Soldering Away - Soldering Irons in Space

Image courtesy NASA. A scanning electron micrograph of solidified solder on a wire. The precise angle at which the solder meets the wire is driven by forces such as surface tension, gravity, and wetting of the wire. Removing the effects of gravity lets physicists better understand these other influences.

While the shuttle fleet is grounded, room for sending research equipment and materials up to the space station is severely limited. The ISSI experiment was selected in part because it requires no "up-mass" sent to the station from the ground. The space station already has a soldering kit onboard and coils of silver-coated copper wire.

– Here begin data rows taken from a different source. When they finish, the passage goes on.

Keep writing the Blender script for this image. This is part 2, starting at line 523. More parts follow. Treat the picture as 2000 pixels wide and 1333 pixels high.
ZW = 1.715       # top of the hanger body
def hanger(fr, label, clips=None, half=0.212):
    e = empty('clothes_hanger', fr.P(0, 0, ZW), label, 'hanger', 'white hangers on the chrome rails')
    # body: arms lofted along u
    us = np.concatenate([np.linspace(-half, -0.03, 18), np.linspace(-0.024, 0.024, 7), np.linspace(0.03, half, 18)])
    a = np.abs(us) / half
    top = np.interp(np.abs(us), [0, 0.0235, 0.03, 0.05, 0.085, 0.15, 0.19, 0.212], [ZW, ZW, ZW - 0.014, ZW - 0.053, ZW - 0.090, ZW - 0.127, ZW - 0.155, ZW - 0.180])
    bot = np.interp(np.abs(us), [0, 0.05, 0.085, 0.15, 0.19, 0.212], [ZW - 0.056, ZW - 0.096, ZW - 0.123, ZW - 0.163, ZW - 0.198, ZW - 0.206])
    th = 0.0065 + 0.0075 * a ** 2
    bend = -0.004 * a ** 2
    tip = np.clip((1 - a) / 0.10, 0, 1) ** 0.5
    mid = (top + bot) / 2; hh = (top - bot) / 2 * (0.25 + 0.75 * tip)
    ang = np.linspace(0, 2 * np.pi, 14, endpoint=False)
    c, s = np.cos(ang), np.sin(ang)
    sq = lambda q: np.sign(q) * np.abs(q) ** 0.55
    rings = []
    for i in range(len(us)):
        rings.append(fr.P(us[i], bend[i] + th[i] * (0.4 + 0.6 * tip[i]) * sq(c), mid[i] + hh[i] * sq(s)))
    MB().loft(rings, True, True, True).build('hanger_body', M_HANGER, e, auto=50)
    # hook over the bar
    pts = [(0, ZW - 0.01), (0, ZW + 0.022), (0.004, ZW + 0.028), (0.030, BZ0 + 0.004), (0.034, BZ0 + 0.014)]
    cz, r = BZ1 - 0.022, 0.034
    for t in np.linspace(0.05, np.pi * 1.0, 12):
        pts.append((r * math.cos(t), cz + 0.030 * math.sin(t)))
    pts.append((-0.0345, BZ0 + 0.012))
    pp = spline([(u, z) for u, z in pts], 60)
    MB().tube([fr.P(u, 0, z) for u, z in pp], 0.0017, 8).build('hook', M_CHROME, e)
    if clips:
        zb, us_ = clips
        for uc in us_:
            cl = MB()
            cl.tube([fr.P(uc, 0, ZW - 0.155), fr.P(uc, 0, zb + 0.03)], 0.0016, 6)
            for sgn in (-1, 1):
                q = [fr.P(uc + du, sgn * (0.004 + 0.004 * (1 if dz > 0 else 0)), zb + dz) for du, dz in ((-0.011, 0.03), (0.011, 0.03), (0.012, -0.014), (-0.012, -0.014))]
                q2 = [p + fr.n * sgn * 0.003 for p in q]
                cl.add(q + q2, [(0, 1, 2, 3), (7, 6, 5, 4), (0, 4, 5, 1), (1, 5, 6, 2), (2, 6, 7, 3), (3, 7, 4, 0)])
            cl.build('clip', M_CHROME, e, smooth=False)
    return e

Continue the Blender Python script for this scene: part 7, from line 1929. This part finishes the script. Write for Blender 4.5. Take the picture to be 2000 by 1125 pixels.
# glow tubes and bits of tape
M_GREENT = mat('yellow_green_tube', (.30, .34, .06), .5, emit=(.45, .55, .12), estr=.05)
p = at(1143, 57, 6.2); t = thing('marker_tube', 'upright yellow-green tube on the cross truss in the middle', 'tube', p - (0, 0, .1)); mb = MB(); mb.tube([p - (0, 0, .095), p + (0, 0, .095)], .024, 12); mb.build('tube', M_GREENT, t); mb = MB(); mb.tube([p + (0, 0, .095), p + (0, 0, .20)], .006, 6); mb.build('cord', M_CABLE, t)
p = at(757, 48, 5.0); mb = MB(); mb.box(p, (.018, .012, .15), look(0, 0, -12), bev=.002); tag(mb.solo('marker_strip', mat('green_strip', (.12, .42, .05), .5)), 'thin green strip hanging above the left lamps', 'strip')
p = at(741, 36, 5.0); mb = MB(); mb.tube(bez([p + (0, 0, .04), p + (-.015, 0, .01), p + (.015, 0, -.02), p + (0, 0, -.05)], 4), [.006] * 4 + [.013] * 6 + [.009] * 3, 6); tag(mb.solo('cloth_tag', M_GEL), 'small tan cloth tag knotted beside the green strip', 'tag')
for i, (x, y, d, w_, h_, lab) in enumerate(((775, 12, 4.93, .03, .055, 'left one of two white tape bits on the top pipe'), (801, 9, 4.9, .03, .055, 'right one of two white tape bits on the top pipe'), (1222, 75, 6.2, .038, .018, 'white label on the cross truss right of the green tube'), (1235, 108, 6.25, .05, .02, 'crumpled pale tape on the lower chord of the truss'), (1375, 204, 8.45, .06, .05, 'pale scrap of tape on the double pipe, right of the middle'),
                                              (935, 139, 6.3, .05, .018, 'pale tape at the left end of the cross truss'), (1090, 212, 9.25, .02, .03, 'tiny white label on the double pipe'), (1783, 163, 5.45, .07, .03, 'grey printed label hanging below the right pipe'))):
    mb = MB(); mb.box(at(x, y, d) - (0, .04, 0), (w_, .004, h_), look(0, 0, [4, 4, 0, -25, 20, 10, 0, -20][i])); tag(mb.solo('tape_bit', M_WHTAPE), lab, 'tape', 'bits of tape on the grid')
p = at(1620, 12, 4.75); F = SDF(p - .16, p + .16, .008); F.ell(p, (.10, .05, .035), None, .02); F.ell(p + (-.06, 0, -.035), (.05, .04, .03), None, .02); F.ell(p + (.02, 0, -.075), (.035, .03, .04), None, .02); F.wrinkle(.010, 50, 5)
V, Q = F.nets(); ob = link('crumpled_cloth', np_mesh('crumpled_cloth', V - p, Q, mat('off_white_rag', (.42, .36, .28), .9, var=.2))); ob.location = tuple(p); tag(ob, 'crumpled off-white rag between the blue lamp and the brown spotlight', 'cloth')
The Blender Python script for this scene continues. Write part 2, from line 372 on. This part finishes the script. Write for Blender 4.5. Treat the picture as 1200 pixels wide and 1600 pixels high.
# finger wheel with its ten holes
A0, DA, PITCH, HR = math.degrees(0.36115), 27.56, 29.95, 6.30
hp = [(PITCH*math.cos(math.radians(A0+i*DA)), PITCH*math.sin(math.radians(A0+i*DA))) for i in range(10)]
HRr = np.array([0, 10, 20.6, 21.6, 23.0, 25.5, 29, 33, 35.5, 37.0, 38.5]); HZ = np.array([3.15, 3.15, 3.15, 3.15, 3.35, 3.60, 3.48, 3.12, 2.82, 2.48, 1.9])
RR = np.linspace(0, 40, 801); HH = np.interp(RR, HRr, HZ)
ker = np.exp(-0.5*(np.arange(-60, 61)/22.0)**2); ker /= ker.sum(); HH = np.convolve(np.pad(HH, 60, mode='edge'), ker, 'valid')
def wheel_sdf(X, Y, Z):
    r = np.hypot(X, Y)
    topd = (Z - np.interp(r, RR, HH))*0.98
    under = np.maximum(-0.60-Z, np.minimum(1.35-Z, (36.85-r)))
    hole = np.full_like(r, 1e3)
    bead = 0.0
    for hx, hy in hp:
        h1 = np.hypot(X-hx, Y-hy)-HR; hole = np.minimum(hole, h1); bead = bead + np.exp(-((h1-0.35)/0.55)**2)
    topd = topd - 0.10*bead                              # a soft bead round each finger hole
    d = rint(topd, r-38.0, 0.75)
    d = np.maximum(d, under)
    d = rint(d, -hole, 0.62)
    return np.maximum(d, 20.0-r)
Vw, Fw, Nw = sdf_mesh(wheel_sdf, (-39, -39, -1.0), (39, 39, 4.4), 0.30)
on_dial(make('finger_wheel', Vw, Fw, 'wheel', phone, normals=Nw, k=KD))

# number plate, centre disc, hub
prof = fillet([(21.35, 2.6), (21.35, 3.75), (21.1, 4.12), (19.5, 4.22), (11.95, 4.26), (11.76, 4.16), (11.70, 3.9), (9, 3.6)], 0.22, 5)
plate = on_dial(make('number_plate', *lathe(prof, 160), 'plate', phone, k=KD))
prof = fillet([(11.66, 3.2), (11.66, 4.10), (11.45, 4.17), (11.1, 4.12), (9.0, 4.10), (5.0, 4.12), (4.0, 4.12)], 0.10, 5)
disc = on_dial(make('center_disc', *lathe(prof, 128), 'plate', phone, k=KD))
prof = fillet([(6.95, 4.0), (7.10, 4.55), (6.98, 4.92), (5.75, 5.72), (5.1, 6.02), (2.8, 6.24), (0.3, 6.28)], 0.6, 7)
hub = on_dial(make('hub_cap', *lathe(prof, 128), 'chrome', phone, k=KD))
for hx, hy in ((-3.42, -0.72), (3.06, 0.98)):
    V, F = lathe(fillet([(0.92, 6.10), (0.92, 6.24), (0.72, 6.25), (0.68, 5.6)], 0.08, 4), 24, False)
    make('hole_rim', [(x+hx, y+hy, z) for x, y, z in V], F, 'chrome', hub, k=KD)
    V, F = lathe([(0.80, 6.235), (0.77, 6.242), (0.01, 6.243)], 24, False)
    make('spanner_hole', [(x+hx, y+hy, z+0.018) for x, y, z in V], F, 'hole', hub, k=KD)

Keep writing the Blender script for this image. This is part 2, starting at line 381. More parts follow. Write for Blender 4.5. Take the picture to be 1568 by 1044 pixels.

The Expedition 7 crew, which returned to Earth in 2003, fashioned the wire into L-shapes, loops, parallel threads, and other shapes in preparation for the experiment to be performed during Expedition 8 which lasted until April 2004.

While the experiment happened, the researchers were able to watch it unfold live at NASA's Telescience Center at the Marshall Space Flight Center in Huntsville, Alabama. Watching to see the differences in how the solder flows and the shapes it assumes in space, which offers clues to the fundamental physics of molten solder.

The live interaction allowed them to suggest procedure changes to the station crew members in real-time. After the samples are returned to Earth, the scientists will cut open the joints to see how many gas bubbles were trapped during the process, and they'll test how strong the joints are.

"We should be able to gain a window into how surface tension effects soldering in microgravity," Grugel says. "This will help lay a foundation for the future of in-space fabrication and repair."